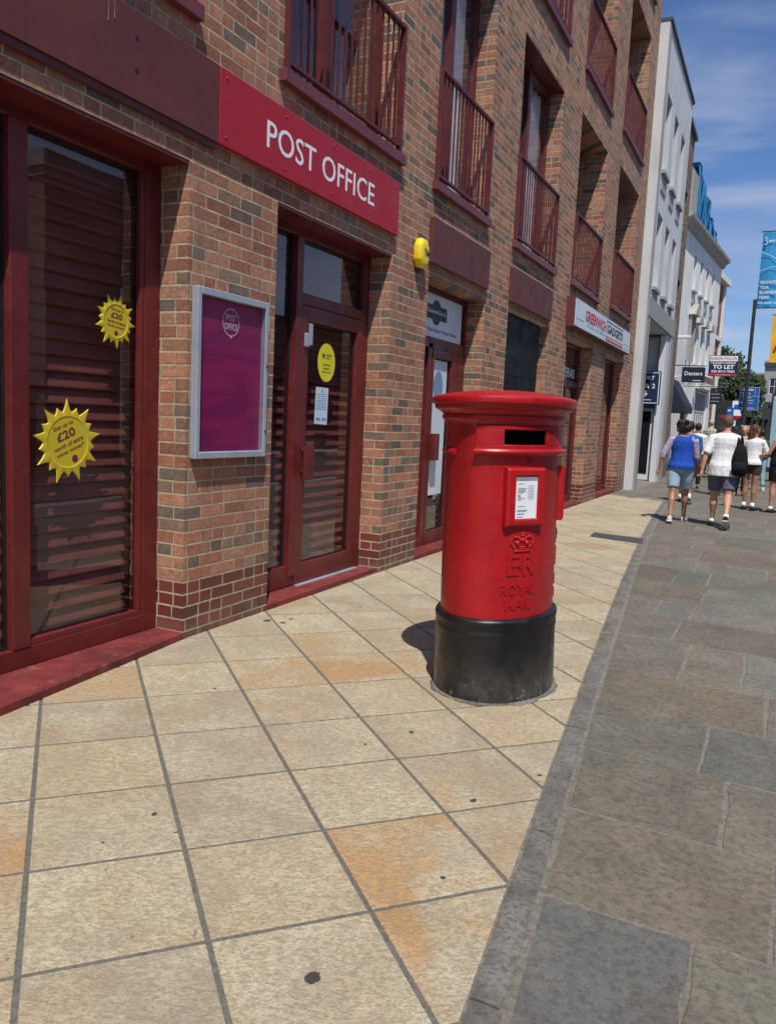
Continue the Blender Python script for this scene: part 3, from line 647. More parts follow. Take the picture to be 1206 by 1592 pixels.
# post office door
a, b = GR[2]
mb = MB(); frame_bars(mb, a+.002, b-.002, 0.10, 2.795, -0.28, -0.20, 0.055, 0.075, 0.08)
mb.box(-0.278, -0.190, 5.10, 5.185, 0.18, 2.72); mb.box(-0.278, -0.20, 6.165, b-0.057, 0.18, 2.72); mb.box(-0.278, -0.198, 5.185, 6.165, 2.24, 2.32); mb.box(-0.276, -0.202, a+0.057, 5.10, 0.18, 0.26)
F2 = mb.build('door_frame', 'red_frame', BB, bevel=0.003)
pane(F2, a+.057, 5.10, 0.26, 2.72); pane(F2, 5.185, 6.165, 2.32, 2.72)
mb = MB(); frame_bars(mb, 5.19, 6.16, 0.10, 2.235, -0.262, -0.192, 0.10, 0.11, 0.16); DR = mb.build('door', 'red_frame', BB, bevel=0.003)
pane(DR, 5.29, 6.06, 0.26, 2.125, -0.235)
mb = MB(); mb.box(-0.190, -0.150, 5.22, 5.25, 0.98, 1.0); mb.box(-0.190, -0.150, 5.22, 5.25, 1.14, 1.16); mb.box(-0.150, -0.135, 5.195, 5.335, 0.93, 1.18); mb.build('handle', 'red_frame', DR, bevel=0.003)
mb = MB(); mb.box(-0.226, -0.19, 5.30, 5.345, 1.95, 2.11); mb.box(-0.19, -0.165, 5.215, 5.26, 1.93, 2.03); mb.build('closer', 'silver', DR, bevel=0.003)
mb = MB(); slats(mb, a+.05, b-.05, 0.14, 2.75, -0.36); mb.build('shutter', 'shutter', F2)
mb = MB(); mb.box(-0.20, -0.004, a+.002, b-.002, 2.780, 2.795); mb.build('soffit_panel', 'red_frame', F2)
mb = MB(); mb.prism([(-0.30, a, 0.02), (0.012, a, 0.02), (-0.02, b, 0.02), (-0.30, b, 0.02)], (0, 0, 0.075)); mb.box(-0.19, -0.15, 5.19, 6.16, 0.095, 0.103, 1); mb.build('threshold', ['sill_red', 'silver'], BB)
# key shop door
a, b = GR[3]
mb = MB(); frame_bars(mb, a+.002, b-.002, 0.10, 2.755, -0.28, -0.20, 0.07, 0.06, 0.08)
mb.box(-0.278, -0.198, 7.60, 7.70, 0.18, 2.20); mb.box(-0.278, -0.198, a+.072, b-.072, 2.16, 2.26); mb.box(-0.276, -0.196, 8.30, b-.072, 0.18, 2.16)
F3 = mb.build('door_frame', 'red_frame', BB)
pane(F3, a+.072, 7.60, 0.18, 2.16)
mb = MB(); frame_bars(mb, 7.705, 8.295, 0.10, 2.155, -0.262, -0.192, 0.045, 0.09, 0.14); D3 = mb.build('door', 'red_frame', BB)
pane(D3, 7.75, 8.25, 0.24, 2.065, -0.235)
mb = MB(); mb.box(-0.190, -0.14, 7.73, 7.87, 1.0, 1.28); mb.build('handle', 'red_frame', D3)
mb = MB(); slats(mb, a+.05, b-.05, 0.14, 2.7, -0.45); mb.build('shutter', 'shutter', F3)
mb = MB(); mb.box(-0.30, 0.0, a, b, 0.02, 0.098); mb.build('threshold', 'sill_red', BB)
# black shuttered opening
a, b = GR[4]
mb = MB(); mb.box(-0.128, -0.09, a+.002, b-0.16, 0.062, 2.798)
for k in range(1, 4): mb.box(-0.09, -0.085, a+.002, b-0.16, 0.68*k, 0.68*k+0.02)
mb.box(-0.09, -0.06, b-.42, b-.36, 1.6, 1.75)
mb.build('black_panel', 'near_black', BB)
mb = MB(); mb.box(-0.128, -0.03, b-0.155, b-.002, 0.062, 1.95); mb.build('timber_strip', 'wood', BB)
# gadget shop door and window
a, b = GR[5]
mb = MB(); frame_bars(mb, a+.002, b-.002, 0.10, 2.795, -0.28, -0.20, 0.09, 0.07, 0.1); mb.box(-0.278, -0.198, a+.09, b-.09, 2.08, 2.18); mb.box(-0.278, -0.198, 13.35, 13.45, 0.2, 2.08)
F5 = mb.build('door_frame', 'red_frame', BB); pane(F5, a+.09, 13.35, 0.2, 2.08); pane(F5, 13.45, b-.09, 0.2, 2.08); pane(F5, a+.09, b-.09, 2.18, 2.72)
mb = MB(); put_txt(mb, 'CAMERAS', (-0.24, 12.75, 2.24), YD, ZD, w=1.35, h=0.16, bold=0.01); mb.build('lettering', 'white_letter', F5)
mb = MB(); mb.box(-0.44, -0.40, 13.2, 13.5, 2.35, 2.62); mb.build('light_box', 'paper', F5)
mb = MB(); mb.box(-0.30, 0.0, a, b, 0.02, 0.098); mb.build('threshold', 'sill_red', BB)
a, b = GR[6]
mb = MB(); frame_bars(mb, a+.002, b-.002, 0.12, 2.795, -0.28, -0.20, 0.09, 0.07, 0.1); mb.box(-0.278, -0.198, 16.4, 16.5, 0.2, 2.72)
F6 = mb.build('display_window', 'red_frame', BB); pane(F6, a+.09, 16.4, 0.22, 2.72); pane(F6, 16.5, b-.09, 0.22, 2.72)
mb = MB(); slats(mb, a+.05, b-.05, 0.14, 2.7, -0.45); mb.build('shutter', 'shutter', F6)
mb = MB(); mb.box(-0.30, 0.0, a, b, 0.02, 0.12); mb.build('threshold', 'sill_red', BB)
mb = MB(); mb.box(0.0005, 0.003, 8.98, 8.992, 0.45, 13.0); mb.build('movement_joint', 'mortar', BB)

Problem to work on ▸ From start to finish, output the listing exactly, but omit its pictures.

Solution to the problem ▸
Continue the Blender Python script for this scene: part 3, from line 647. More parts follow. Take the picture to be 1206 by 1592 pixels.
# post office door
a, b = GR[2]
mb = MB(); frame_bars(mb, a+.002, b-.002, 0.10, 2.795, -0.28, -0.20, 0.055, 0.075, 0.08)
mb.box(-0.278, -0.190, 5.10, 5.185, 0.18, 2.72); mb.box(-0.278, -0.20, 6.165, b-0.057, 0.18, 2.72); mb.box(-0.278, -0.198, 5.185, 6.165, 2.24, 2.32); mb.box(-0.276, -0.202, a+0.057, 5.10, 0.18, 0.26)
F2 = mb.build('door_frame', 'red_frame', BB, bevel=0.003)
pane(F2, a+.057, 5.10, 0.26, 2.72); pane(F2, 5.185, 6.165, 2.32, 2.72)
mb = MB(); frame_bars(mb, 5.19, 6.16, 0.10, 2.235, -0.262, -0.192, 0.10, 0.11, 0.16); DR = mb.build('door', 'red_frame', BB, bevel=0.003)
pane(DR, 5.29, 6.06, 0.26, 2.125, -0.235)
mb = MB(); mb.box(-0.190, -0.150, 5.22, 5.25, 0.98, 1.0); mb.box(-0.190, -0.150, 5.22, 5.25, 1.14, 1.16); mb.box(-0.150, -0.135, 5.195, 5.335, 0.93, 1.18); mb.build('handle', 'red_frame', DR, bevel=0.003)
mb = MB(); mb.box(-0.226, -0.19, 5.30, 5.345, 1.95, 2.11); mb.box(-0.19, -0.165, 5.215, 5.26, 1.93, 2.03); mb.build('closer', 'silver', DR, bevel=0.003)
mb = MB(); slats(mb, a+.05, b-.05, 0.14, 2.75, -0.36); mb.build('shutter', 'shutter', F2)
mb = MB(); mb.box(-0.20, -0.004, a+.002, b-.002, 2.780, 2.795); mb.build('soffit_panel', 'red_frame', F2)
mb = MB(); mb.prism([(-0.30, a, 0.02), (0.012, a, 0.02), (-0.02, b, 0.02), (-0.30, b, 0.02)], (0, 0, 0.075)); mb.box(-0.19, -0.15, 5.19, 6.16, 0.095, 0.103, 1); mb.build('threshold', ['sill_red', 'silver'], BB)
# key shop door
a, b = GR[3]
mb = MB(); frame_bars(mb, a+.002, b-.002, 0.10, 2.755, -0.28, -0.20, 0.07, 0.06, 0.08)
mb.box(-0.278, -0.198, 7.60, 7.70, 0.18, 2.20); mb.box(-0.278, -0.198, a+.072, b-.072, 2.16, 2.26); mb.box(-0.276, -0.196, 8.30, b-.072, 0.18, 2.16)
F3 = mb.build('door_frame', 'red_frame', BB)
pane(F3, a+.072, 7.60, 0.18, 2.16)
mb = MB(); frame_bars(mb, 7.705, 8.295, 0.10, 2.155, -0.262, -0.192, 0.045, 0.09, 0.14); D3 = mb.build('door', 'red_frame', BB)
pane(D3, 7.75, 8.25, 0.24, 2.065, -0.235)
mb = MB(); mb.box(-0.190, -0.14, 7.73, 7.87, 1.0, 1.28); mb.build('handle', 'red_frame', D3)
mb = MB(); slats(mb, a+.05, b-.05, 0.14, 2.7, -0.45); mb.build('shutter', 'shutter', F3)
mb = MB(); mb.box(-0.30, 0.0, a, b, 0.02, 0.098); mb.build('threshold', 'sill_red', BB)
# black shuttered opening
a, b = GR[4]
mb = MB(); mb.box(-0.128, -0.09, a+.002, b-0.16, 0.062, 2.798)
for k in range(1, 4): mb.box(-0.09, -0.085, a+.002, b-0.16, 0.68*k, 0.68*k+0.02)
mb.box(-0.09, -0.06, b-.42, b-.36, 1.6, 1.75)
mb.build('black_panel', 'near_black', BB)
mb = MB(); mb.box(-0.128, -0.03, b-0.155, b-.002, 0.062, 1.95); mb.build('timber_strip', 'wood', BB)
# gadget shop door and window
a, b = GR[5]
mb = MB(); frame_bars(mb, a+.002, b-.002, 0.10, 2.795, -0.28, -0.20, 0.09, 0.07, 0.1); mb.box(-0.278, -0.198, a+.09, b-.09, 2.08, 2.18); mb.box(-0.278, -0.198, 13.35, 13.45, 0.2, 2.08)
F5 = mb.build('door_frame', 'red_frame', BB); pane(F5, a+.09, 13.35, 0.2, 2.08); pane(F5, 13.45, b-.09, 0.2, 2.08); pane(F5, a+.09, b-.09, 2.18, 2.72)
mb = MB(); put_txt(mb, 'CAMERAS', (-0.24, 12.75, 2.24), YD, ZD, w=1.35, h=0.16, bold=0.01); mb.build('lettering', 'white_letter', F5)
mb = MB(); mb.box(-0.44, -0.40, 13.2, 13.5, 2.35, 2.62); mb.build('light_box', 'paper', F5)
mb = MB(); mb.box(-0.30, 0.0, a, b, 0.02, 0.098); mb.build('threshold', 'sill_red', BB)
a, b = GR[6]
mb = MB(); frame_bars(mb, a+.002, b-.002, 0.12, 2.795, -0.28, -0.20, 0.09, 0.07, 0.1); mb.box(-0.278, -0.198, 16.4, 16.5, 0.2, 2.72)
F6 = mb.build('display_window', 'red_frame', BB); pane(F6, a+.09, 16.4, 0.22, 2.72); pane(F6, 16.5, b-.09, 0.22, 2.72)
mb = MB(); slats(mb, a+.05, b-.05, 0.14, 2.7, -0.45); mb.build('shutter', 'shutter', F6)
mb = MB(); mb.box(-0.30, 0.0, a, b, 0.02, 0.12); mb.build('threshold', 'sill_red', BB)
mb = MB(); mb.box(0.0005, 0.003, 8.98, 8.992, 0.45, 13.0); mb.build('movement_joint', 'mortar', BB)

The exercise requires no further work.